- Ph.D., Yale University, 1965
- M.A., Yale University, 1962
- A.B., Radcliffe College, 1961
Judith H. Anderson
Chancellor's Professor Emeritus, English
Chancellor's Professor Emeritus, English
My interests revolve around the creation, understanding, and value of imaginative thinking and writing. While I have co-edited five volumes, my single-author books best explain what I’m about. The first, on Langland’s Piers Plowman and Spenser’s Faerie Queene, engages intellectual and aesthetic relations between the late Middle Ages and the sixteenth century. Its core concern is the relation of figuration to knowing in these encyclopedic, culturally engaged poems.
My second book, Biographical Truth, is about biographical fiction as much as biographical truth. It concerns the shaping, though fiction, of history, and examines the relations of biography, history, and Shakespearean drama. Variant versions of "truth" and the relation of biographer to subject especially interest me, from the Venerable Bede and to Francis Bacon.
My next three books constitute a trilogy on language, rhetoric, and poetics. Words That Matter treats changing conceptions of language and its shaping influence on human perception. It focuses on the equivocal "thingness" of language in early modern dictionaries, as well as in grammars, logics, rhetorics, treatises, plays, poems, and sermons.

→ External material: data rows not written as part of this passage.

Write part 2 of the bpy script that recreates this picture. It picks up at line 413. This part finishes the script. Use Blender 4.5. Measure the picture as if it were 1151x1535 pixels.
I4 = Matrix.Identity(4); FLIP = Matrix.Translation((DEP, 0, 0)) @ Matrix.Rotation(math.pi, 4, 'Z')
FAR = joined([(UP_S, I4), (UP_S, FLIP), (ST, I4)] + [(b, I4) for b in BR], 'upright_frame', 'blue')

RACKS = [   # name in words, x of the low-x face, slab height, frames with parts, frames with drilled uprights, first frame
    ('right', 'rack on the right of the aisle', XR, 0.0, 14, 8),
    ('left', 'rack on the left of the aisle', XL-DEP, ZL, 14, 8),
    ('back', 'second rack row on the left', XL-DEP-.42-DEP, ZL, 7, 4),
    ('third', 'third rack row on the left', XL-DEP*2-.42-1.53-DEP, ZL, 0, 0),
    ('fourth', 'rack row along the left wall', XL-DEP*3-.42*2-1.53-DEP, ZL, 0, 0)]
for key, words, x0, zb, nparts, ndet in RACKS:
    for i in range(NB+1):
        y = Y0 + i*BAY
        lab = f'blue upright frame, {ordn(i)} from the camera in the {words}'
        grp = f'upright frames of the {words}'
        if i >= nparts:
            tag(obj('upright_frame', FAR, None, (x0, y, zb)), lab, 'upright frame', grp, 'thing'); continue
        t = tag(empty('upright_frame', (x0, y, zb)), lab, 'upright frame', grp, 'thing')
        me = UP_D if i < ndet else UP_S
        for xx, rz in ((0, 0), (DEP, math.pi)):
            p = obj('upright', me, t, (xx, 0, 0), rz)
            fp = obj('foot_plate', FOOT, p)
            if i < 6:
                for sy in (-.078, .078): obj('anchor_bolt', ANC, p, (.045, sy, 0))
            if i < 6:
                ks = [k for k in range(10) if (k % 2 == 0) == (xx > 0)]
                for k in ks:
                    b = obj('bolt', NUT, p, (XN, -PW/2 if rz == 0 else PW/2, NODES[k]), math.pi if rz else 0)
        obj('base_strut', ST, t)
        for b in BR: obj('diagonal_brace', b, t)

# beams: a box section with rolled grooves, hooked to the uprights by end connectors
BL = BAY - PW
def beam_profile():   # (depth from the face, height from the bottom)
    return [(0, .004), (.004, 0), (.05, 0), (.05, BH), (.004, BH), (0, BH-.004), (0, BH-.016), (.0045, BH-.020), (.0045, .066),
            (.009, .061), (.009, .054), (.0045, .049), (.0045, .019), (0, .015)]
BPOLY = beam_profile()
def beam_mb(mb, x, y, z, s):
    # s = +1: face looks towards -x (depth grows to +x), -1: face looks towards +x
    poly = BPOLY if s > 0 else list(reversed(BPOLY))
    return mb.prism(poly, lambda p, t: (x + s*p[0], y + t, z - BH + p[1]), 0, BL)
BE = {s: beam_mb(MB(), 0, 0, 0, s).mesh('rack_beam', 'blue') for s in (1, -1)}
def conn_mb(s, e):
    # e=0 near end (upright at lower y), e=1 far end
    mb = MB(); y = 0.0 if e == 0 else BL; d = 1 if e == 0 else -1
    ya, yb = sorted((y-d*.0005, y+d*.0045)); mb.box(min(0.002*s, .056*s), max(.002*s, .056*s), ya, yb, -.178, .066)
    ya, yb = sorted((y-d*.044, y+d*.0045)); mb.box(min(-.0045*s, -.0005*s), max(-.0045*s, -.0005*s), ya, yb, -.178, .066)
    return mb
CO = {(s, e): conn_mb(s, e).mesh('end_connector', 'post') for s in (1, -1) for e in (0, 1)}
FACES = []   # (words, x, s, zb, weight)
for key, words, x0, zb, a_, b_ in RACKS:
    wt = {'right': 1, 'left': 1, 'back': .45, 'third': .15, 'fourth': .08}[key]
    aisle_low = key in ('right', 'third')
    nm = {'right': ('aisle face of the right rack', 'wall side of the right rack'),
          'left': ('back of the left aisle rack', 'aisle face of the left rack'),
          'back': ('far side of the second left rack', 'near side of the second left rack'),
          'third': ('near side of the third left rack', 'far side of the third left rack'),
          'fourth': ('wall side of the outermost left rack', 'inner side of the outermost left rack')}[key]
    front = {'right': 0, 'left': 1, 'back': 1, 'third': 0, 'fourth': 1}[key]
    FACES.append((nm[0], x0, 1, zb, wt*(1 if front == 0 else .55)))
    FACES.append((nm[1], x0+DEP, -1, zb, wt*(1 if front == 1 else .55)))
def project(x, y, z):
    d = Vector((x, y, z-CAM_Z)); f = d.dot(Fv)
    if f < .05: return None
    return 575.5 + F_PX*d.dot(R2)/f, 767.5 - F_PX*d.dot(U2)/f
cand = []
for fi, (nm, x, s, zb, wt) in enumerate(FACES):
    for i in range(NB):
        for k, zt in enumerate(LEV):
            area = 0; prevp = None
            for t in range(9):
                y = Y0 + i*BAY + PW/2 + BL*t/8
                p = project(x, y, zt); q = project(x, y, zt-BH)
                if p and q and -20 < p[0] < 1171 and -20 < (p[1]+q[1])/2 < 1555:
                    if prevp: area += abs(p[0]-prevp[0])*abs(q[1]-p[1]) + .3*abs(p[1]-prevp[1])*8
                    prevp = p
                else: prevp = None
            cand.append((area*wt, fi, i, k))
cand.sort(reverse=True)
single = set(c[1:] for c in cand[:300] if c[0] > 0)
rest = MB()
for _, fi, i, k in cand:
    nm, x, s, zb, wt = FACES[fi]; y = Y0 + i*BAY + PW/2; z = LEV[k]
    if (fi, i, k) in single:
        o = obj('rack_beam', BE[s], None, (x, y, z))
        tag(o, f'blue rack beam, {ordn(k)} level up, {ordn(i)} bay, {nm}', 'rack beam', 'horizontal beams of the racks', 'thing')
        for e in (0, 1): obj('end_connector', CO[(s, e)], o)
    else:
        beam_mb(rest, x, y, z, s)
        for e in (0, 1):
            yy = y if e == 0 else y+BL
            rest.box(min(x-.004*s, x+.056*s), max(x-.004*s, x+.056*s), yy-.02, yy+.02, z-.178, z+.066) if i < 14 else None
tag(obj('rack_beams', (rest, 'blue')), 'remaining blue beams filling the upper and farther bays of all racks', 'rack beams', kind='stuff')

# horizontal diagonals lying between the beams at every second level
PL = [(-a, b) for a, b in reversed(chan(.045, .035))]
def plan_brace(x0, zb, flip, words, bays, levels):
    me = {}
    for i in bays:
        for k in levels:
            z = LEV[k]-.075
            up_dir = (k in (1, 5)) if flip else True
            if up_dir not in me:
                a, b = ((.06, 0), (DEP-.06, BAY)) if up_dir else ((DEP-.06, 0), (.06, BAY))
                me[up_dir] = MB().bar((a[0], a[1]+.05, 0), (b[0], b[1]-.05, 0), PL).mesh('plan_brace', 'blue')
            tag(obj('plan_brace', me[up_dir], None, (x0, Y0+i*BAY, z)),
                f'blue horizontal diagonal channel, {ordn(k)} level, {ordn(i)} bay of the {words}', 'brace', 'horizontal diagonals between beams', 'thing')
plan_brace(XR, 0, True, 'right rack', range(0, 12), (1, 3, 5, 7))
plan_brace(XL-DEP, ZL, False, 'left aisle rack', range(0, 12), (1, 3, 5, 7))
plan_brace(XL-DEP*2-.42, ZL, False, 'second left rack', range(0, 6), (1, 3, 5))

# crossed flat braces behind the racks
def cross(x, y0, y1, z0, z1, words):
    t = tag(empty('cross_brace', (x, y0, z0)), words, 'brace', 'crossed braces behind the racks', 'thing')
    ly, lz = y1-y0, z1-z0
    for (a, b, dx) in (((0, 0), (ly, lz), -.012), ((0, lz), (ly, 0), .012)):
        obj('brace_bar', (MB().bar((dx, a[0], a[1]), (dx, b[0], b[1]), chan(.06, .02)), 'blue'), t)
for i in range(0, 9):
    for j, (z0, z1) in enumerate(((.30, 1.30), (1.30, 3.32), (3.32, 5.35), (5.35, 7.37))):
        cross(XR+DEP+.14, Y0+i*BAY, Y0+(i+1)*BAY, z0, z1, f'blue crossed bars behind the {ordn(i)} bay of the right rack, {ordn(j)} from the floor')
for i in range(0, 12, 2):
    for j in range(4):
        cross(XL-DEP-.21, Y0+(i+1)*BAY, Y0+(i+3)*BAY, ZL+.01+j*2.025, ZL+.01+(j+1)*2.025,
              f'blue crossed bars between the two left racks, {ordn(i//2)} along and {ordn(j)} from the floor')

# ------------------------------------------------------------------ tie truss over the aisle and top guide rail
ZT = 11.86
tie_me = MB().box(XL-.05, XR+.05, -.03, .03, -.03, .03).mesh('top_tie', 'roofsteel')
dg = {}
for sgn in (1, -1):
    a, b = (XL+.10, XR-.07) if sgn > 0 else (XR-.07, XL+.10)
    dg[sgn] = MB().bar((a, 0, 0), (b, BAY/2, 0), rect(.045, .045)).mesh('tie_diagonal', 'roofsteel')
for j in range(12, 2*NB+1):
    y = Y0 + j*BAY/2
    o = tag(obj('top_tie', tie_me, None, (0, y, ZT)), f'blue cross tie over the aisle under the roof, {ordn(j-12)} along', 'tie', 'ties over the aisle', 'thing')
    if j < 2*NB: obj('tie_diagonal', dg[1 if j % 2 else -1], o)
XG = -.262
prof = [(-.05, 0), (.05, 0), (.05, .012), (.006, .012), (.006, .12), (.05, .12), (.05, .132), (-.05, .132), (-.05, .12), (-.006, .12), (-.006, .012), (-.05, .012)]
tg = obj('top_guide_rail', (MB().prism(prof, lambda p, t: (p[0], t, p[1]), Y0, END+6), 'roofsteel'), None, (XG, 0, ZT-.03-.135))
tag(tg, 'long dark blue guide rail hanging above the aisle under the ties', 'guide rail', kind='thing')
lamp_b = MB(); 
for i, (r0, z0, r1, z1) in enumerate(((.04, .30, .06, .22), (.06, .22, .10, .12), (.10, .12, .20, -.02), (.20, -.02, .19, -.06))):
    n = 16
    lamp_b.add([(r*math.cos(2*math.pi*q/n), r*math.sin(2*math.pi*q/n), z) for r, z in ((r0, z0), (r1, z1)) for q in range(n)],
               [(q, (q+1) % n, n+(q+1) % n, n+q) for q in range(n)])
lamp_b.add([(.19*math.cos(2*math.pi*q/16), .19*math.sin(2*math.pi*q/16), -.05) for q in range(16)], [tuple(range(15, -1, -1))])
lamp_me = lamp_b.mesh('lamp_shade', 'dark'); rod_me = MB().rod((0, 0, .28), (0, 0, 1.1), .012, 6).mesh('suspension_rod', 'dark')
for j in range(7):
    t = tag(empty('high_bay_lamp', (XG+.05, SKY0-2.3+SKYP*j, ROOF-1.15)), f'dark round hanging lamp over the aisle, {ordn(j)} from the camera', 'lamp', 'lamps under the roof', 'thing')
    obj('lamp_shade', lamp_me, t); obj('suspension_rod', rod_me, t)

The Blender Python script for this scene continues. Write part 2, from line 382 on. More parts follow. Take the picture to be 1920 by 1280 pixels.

Translating Investments, a titular pun, treats the functioning of metaphor (translatio), in Tudor-Stuart culture. It also questions the position of language and rhetoric within post-structuralism and cognitive science, highlighting connections between current problems and those in the sixteenth- and seventeenth-centuries. It has chapters on language, religion, politics, literature, classical rhetoric, and economics.
Reading the Allegorical Intertext focuses on canonical narrative from Chaucer and Spenser to Shakespeare and Milton. The intertext encompasses Kristevan intertextuality and traditional relationships of influence, imitation, allusion, and citation. Intextual expressions range from deliberate emulation to linguistic free play and enable examination of individual agency and determinism. My intertext is allegorical both because Spenser’s Faerie Queene is pivotal to it and because allegory encapsulates (and magnifies) the process of making meaning.
My two most recent books are Light and Death (2017) and Spenser’s Narrative Figuration of Women in “The Faerie Queene” (forthcoming). Light and Death starts from the traditional premise that light figures being; darkness, death. It features analogy, a type of metaphor that connects the known to the unknown, the sensible to the infinite, physics to metaphysics. This study moves from figuration in Spenser to the history of analogy and light-optics from Kepler to Donne and Milton.
Spenser’s Narrative Figuration of Women explores the contribution of Spenser’s encyclopedic Faerie Queene to an appreciation of women’s plights and possibilities in the age of Elizabeth. Spenser’s women-figures range from cartoons to a fullness sharing numerous features with the Shakespearean women salient in debates about character. Taken together, Spenser’s stories of women have a meaningful tale to tell about the function of narrative in the still moving, metamorphic poem that he created.